Showing posts with label life. Show all posts
Showing posts with label life. Show all posts

Wednesday, April 16, 2008

Thanks

Thanks to those of you who commented and e-mailed about my last post. I promise that I will reply to everyone, I just haven't been in the e-mailing mood lately. I'm trying to empty my inbox so that it is more tolerable (I've gone from 800+ e-mails in my inbox - mostly read - to only 60). 60 is much more tolerable but right now I just don't want to deal with any of them.

My schedule is so light this week. S asked if I had a real job. It doesn't seem like it this week, or the past few weeks, but I'm sure it will return to normal sometime. As long as I keep getting paid, I'm happy!

The power keeps going out. Last night when I walked home the streets were dark and crowded. Shopkeepers were lurking in their doorways, selling candles, and kids were playing in the streets. Housewives were peering out the windows, wondering when it would return. I REALLY wanted to take a shower but couldn't. I was lucky enough to have 60% of my battery left so I watched Lost and ate some lovely dolmas from S's mom.

This morning it was out again, leading me to wonder how the summer will be here. I have enough water stockpiled to flush the toilet when the water goes out, but maybe should I get some more food that doesn't require cooking? There is always takeout I guess...

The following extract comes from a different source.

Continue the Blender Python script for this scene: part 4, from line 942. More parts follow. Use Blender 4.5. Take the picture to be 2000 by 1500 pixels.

Spring is really here. The temperature is fluctuating between a bit too warm for spring and a bit too cool for spring. But the daffodils are almost gone as are the tulips. Turks are still bundled up in their winter coats and wool sweaters while I am trying not to sweat in my t-shirts.

Ok, off to do my regular 2 hours of work. I've been working 12 hours weeks. This week is shaping up to be a 8, possibly 10 hour week. Life is good.

Wednesday, April 9, 2008

Coincidental and unexpected and expected

Things seem to be coming together. In strange ways. Coincidental and unexpected and expected.

A slightly different approach is maybe the reason I came to Turkey. Or maybe, more accurately, the reason I stayed. Something was missing from my life in the US but I couldn't figure out what it was.

Living abroad, living away from everything that you know, living away from your family and friends, living in a different culture, forces you to look inside yourself. It forces you to get to know yourself better. It forces you to see things differently.

Would I be the same person that I am now if I hadn't come here? Well, I can never know for sure, but I don't think so. I've learned so much here - about life, about people, about myself. One of the many wonderful things about living abroad is learning. And it's been other people who have helped me learn. Students, friends, and one very special person.

It's important to realize that not all the experiences you learn from in life are positive. While the positive ones do help a great deal, it's the negative ones that can really show you things. They can really show you how you should change your life and what you can do differently.

And as a result of everything I've learned, I've become a happier and more confident person. I think that I am now quite different than I was in December 2006. And I think the changes that I've made have made me a much better person.

Of course, there are difficulties with living abroad. Language, for starters. While I do take private Turkish lessons, I feel like I have stalemated (apparently this happens to many people). I am a dedicated student and I spend a lot of time studying. I guess in time it will pay off.

Friends are another. The English teaching world is a world of people who come and go. Someone may become your close friend and then a few months later they are gone. The number of English speaking friends is considerably smaller in a foreign country and you may settle for someone as a friend who you wouldn't normally be friends with at home. It can take a long long time to find a real friend.

And of course you can never replace your friends from home.

Family is a big one. Staying in contact is difficult if some family members are not so internet saavy. Missing out on big events in your family is challenging. Not being where everyone is can make you feel so lonely.

Skype and Instant Messenger help. Emails are great. Visits are wonderful. But it takes effort and effort from both sides. Emails go both ways as do phones. I am going to try to put more effort into communication. I spend enough time reading the news on the internet. I can dedicate some of that time to writing emails to friends and family.

One important thing to remember is that people change. And the changes are not witnessed by other people, especially if you are on opposite sides of an ocean. Understanding is crucial in maintaining relationships. Understand both how much your family and friends miss you. And them understanding how much you miss then and your reasons for leaving and your reasons for staying.

Communication is key.

On that note, I learned that people don't comment on my blog because they don't know what to write. Well, every single comment is greatly appreciated by me and makes my day. Even if it 2 words or 2 sentences. There is no need to write something profound (although you certainly can if you like). Just saying "hi" is good enough.

Your comments give me motivation. Both for writing and for life and everything else. Knowing that there are people out there who read and who care (even if I don't know you) is amazing. So please show me your support.

If you aren't comfortable commenting, you can always do so anonymously. Also, you can e-mail me. And I promise I will (eventually) reply.

Thanks.

Saturday, March 29, 2008

Life

But he was able to understand one thing: making a decision was only the beginning of things. When someone makes a decision, he is really diving into a strong current that will carry him to places he had never dreamed of when he first made the decision.